Endehors/Paysage de barrière

La bibliothèque libre.
Chamuel (p. 155-158).


Paysage de barrière


Il y a quelque temps les journaux parlaient d’une société de bonneteurs : il était question de capital social, de statuts et de plusieurs centaines de membres. Maintenant, les faits divers enregistrent quotidiennement les arrestations des joueurs de bonneteau, ces dangereux filous, ces escrocs !

On néglige de dire si les gaillards appréhendés font tous partie d’un comité… Ce détail demeure d’un petit intérêt — surtout pour nous qui apprécions les syndicats d’une façon relative.

Toujours est-il que les bonneteurs sont traqués et que les feuilles à reportage pittoresque insistent de nouveau sur l’existence d’une sorte d’organisation ayant pour but de dévaliser le bourgeois bénévole. Telle combinaison ne serait pas autrement désapprouvable — alléger les gens trop lourds c’est encore de l’harmonie. Le fait serait même gracieusement curieux… Le malheur c’est qu’il soit faux.


Sur les routes sans ombre qui partent de Paris, se déroulant vers la campagne, dans ces stériles paysages de barrière, plus tristes aux premiers beaux jours, nous allons le rencontrer, le bonneteur !

Sur le chemin poudreux où les claires joies du soleil semblent une ironie brûlante, du côté de Clichy, de Saint-Ouen ou de Pantin, il est là, l’homme aux trois cartes. À l’affût, si vous y tenez, mais sans l’escopette romantique.
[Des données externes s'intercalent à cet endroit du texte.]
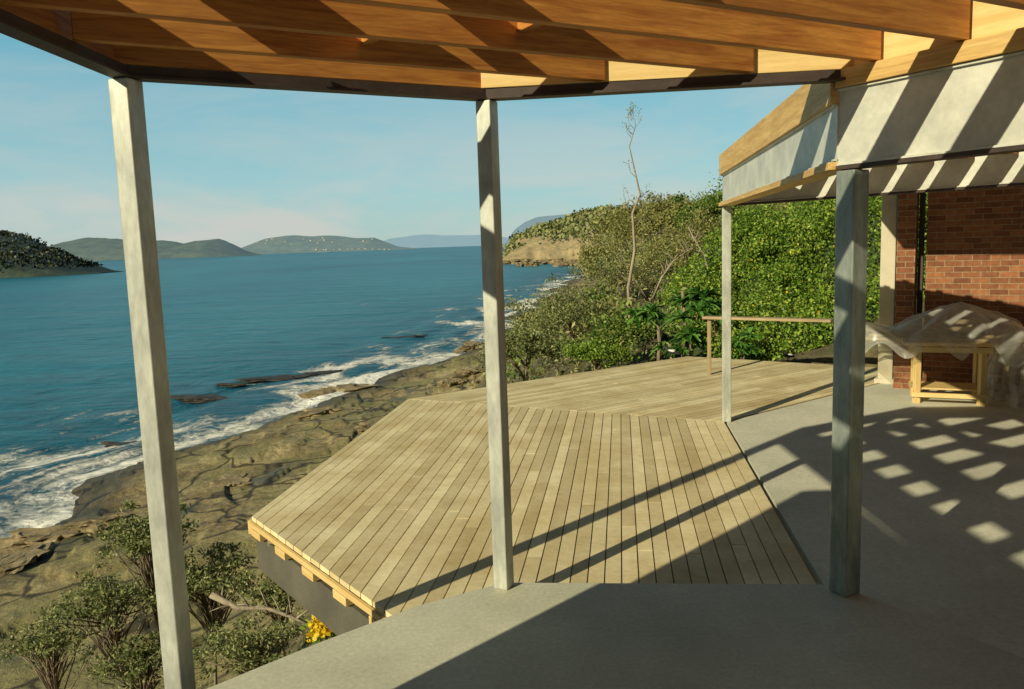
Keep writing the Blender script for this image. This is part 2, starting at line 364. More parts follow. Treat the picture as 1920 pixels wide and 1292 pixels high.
hill('hazy_mountain', [(930,468),(950,452),(965,430),(985,415),(1010,406),(1060,402),(1120,392),(1180,384),(1260,380),(1400,384),(1600,400)], 2300, 500, M_mount, .08, .45, seed=30)
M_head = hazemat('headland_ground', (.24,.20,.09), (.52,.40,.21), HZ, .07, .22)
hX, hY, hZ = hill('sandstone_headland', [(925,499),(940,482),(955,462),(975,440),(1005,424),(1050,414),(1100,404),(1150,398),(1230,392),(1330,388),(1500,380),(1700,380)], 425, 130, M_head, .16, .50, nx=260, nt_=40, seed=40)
# ------------------------------------------------ leaf clouds
def leaf_mesh(name, P, size, mat, parent=None, elong=2.0, flat=0.0):
    P = np.asarray(P, float); n = len(P)
    a = rng.normal(size=(n,3)); a[:,2] *= (1-flat)
    a /= np.linalg.norm(a, axis=1)[:,None]
    b = np.cross(a, rng.normal(size=(n,3))); b /= np.linalg.norm(b, axis=1)[:,None]
    sz = np.broadcast_to(np.asarray(size, float), (n,))*rng.uniform(.6,1.35,n)
    L = (a*sz[:,None])/2; Wd = (b*sz[:,None])/2/elong
    V = np.stack([P-L, P+Wd-L*.15, P+L, P-Wd-L*.15], 1).reshape(-1,3)
    me = bpy.data.meshes.new(name)
    me.vertices.add(4*n); me.vertices.foreach_set('co', V.ravel())
    me.loops.add(4*n); me.loops.foreach_set('vertex_index', np.arange(4*n, dtype=np.int32))
    me.polygons.add(n); me.polygons.foreach_set('loop_start', (np.arange(n)*4).astype(np.int32))
    me.update(calc_edges=True)
    return link(name, me, mat, parent)
def clump_pts(c, r, n, clumps=40, spread=.17, shell=.45):
    c = np.asarray(c, float); r = np.asarray(r, float)
    d = rng.normal(size=(clumps,3)); d /= np.linalg.norm(d,axis=1)[:,None]
    d[:,2] = np.where(d[:,2] < -.35, -d[:,2]*.5, d[:,2])
    cc = d*(shell+(1-shell)*rng.random(clumps)**.6)[:,None]*rng.uniform(.7,1.3,clumps)[:,None]
    w = rng.uniform(.5,1.5,clumps); k = rng.choice(clumps, n, p=w/w.sum())
    sp_ = spread*rng.uniform(.6,1.5,clumps)
    p = cc[k] + rng.normal(size=(n,3))*sp_[k][:,None]*np.array([1,1,.75])
    return c + p*r, c + cc*r
def shrub(name, cat, label, c, r, n, lsize, lmat, bark=BARK, clumps=40, group=None, spread=.17, elong=2.0, shell=.45, limbs=9, trunk_r=.05, base=None, flowers=0):
    c = Vector(c)
    if base is None: base = Vector((c.x+random.uniform(-.2,.2), c.y+random.uniform(-.1,.2), float(th(c.x,c.y))-.1))
    base = Vector(base)
    root = empty(name, base); tag(root, label, cat, group)
    P, cc = clump_pts(c, r, n, clumps, spread, shell)
    leaf_mesh('crown', P, lsize, lmat, root, elong)
    b = MB(); top = Vector((c.x, c.y, c.z-r[2]*.45))
    if top.z < base.z+.2: top.z = base.z+.2
    mid = (base+top)/2 + Vector((random.uniform(-.15,.15), random.uniform(-.1,.1), 0))*r[0]
    b.tube([base, mid, top], [trunk_r*1.3, trunk_r, trunk_r*.8], 7)
    for q in cc[:limbs]:
        q = Vector(q); s_ = mid.lerp(top, random.uniform(.3,1)); m_ = s_.lerp(q,.5)+Vector((random.uniform(-.12,.12),random.uniform(-.12,.12),random.uniform(-.05,.15)))*r[0]
        b.tube([s_, m_, q], [trunk_r*.6, trunk_r*.4, trunk_r*.12], 5)
    b.build('trunk', bark, root, True)
    if flowers:
        k = rng.choice(len(P), flowers); leaf_mesh('flowers', P[k]+np.array([0,-.06,.04]), lsize*.8, FLOWER, root, 1.2)
    return root
NF = 34000
sel = rng.integers(0, hX.size, NF); jj = rng.normal(size=(NF,3))*np.array([2.0,2.0,.8])
fz = hZ.ravel()[sel]; cl_ = fbm(hX.ravel()[sel]/14, hY.ravel()[sel]/14+5, 3)
ok = (fz > SEA+10.5+(cl_-.5)*22)
Pf = np.stack([hX.ravel()[sel], hY.ravel()[sel], fz+.8], -1)[ok] + jj[ok]
hfz = leaf_mesh('headland_forest', Pf, 2.3, L_FAR, None, 1.3); tag(hfz, 'distant sunlit green scrub covering the sandstone headland across the bay', 'forest', kind='stuff')
sel = rng.integers(0, hl[0].size, 20000); fz = hl[2].ravel()[sel]; ok = fz > SEA+4
Pf = np.stack([hl[0].ravel()[sel], hl[1].ravel()[sel], fz+.3], -1)[ok]+rng.normal(size=(ok.sum(),3))*np.array([1.6,1.6,.5])
L_DARKF = leafmat('leaf_far_dark', (.016,.028,.010), (.032,.048,.018), (.050,.066,.028), trans=0, nscale=.03)
o_ = leaf_mesh('headland_scrub', Pf, 1.8, L_DARKF, None, 1.3); tag(o_, 'dark scrub covering the steep headland at the left edge', 'scrub', kind='stuff')
def house_proto():
    r = empty('house', (0,0,0))
    b = MB(); b.box((0,0,3),(14,9,8)); b.build('wall', CREAM, r)
    b = MB(); v = [(-7.5,-5,7),(7.5,-5,7),(7.5,5,7),(-7.5,5,7),(-7.5,0,9.4),(7.5,0,9.4)]; b.v = v; b.f = [(0,1,5,4),(2,3,4,5),(0,4,3),(1,2,5),(3,2,1,0)]; b.build('roof', ROOFG, r)
    return r
hp = house_proto(); first = True
for i in range(34):
    if i < 19: row = random.choice([5,6,7,8,9]); col = int(random.uniform(.18,.75)*160)
    else: row = 1; col = int((.50+.42*(i-19)/15)*160)
    x, y, z = hf[0][row,col], hf[1][row,col], hf[2][row,col]
    if first: r = hp; first = False
    else:
        r = hp.copy(); C.objects.link(r)
        for ch in list(hp.children):
            c_ = ch.copy(); C.objects.link(c_); c_.parent = r
    r.location = (x+random.uniform(-9,9), y-4, z+1); r.rotation_euler = (0,0,random.uniform(-.5,.5)); s_ = random.uniform(.28,.52); r.scale = (s_,s_,s_)
    if i < 19: tag(r, 'tiny pale house among trees high on the far hill across the water', 'house', 'houses on the far hillside')
    else: tag(r, 'tiny pale house down at the waterline below the far hill', 'house', 'houses along the far shore')
# ------------------------------------------------ boulders
def rock(name, label, c, r, mat, group=None, seed=0, cat='rock', rz=None):
    bm = bmesh.new(); bmesh.ops.create_icosphere(bm, subdivisions=4, radius=1)
    for v in bm.verts:
        n = noise.fractal(v.co*1.3+Vector((seed,seed*2,0)), 1, 2, 5)
        cell = noise.cell(v.co*2.4+Vector((seed,0,0)))
        v.co *= 1+n*.55+(cell-.5)*.22
        v.co.z = max(min(v.co.z, .55+.15*noise.noise(v.co*2)), -.8)
        v.co = Vector((v.co.x*r[0], v.co.y*r[1], v.co.z*r[2]))
    me = bpy.data.meshes.new(name); bm.to_mesh(me); bm.free()
    o = link(name, me, mat, None, False); o.location = c; o.rotation_euler = (0,0,seed if rz is None else rz)
    tag(o, label, cat, group); return o
def on(px, py, z0=-7.2):
    p = G(px, py, z0)
    for _ in range(6):
        p = G(px, py, float(th(p.x,p.y)))
    return p
k = 0
for (px,py,r,lab) in [(90,1012,(1.6,1.0,.6),'rounded brown boulder at the left edge of the rock platform'),
    (185,985,(1.0,.7,.4),'small brown boulder right of the big one at the left edge'),
    (640,738,(2.3,1.5,.8),'jagged brown rock standing on the platform beside the surf'),
    (600,775,(1.2,.9,.4),'low flat rock inland of the jagged rock by the surf'),
    (885,705,(1.5,1.1,.8),'pale boulder just left of the middle steel post'),
    (850,722,(1.1,.8,.6),'pale boulder at the far left corner of the deck'),
    (905,722,(.9,.8,.6),'pale boulder tucked behind the middle steel post'),
    (890,652,(2.6,1.6,.7),'low dark ledge of rock where the shore bends far off'),
    (700,800,(1.0,.7,.3),'flat slab of rock near the far deck edge'),
    (30,1055,(1.3,.8,.4),'dark wet rock at the far left by the foam'),
    (440,905,(1.1,.8,.25),'low flat rock on the platform left of the deck corner')]:
    k += 1; p = on(px,py); rock('boulder', lab, p, r, ROCK, seed=k*3.3)
for (px,py,r,lab) in [(375,748,(3.0,.9,.22),'long dark reef rock awash right of the left steel post'),
    (525,710,(2.8,1.0,.22),'dark reef rock with foam round it halfway between the two tall posts'),
    (610,699,(2.2,.7,.18),'dark low reef rock beyond the jagged shore rock'),
    (755,633,(2.2,.7,.22),'dark reef rock lying farthest out in the surf'),
    (430,722,(1.4,.5,.15),'small dark rock just beyond the long reef rock'),
    (240,835,(1.6,.6,.16),'dark rock awash left of the left steel post')]:
    k += 1; p = G(px,py,SEA); p.z = SEA; rock('reef_rock', lab, p, r, ROCK_W, seed=k*2.1, rz=.35*math.sin(k))
for i in range(12):
    p = G(948+i*14, 495+random.uniform(-2,4), SEA); k += 1
    rock('shelf_rock', 'pale sandstone block at the waterline below the headland', (p.x,min(p.y,425),SEA), (6,4,random.uniform(2,4)), ROCK, 'sandstone blocks below the headland', seed=k*1.7)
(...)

Il attend. Devant lui un parapluie ouvert est posé, et sur cette singulière table, essentiellement portative, les trois cartes se montrent : les deux rouges et la noire.

De temps à autre, dévalent sur la grand’route, un calicot en bonne fortune, un rentier cherchant le bon air, un véritable choix de ridicules petits seigneurs qui croient aimer la campagne parce qu’ils ont la nostalgie de l’herbe sale.

Souvent ces idylliques personnages font une pause devant le parapluie, ces amateurs de pastorales rêvent de joindre l’utile à l’agréable ballade : si vraiment, la friture payée, ou la gibelotte, ils pouvaient s’en retourner gaiment — de l’argent gagné dans la poche ?

Le gueux mal fichu apparaît tentateur avec ces pauvres deux pièces de cent sous qui sonnent dans sa main.

Le bourgeois s’arrête pour détrousser le gueux…


La lutte est courte, d’ailleurs. Et loyale.

— La noire ! vous la voyez bien, noire ! noire !

Et les cartes vont et reviennent sous les doigts agiles du bonneteur.

Le client, lui, roublard ! suit des yeux. La noire, il en est sûr, il y voit clair, c’est celle-ci. Elle passe là, puis là ; il n’y a pas de doute, c’est la seconde :

— Cinq francs sur la seconde !

On retourne la carte… C’est la rouge.

La bourgeoisie se trompe toujours.


À présent que, vilain joueur, le monsieur rage, aille quérir les sergents de ville et se lamenter aux échos, ça ne modifie pas la note :

— Ah ! c’est ignoble, je suis victime de filous ! Il y avait des compères, des gens qui gagnaient tout le temps, qui empochaient. Je voyais que l’homme n’avait presque plus le sou, que la déveine s’appliquait sur lui ; je croyais qu’il allait tout perdre, c’est ignoble ! on m’a allumé, on m’a alléché, on m’a volé !

Les jérémies sont pleins de candeur. Et ils glapissent des aveux.

On sait comment on les allèche les petits seigneurs — et les grands aussi : quand un être semble prêt à sombrer, ils accourent pour les dépouilles.

Il est consolant que les honnêtes gens acharnés sur les pauvres diables laissent, à ce jeu, quelques louis.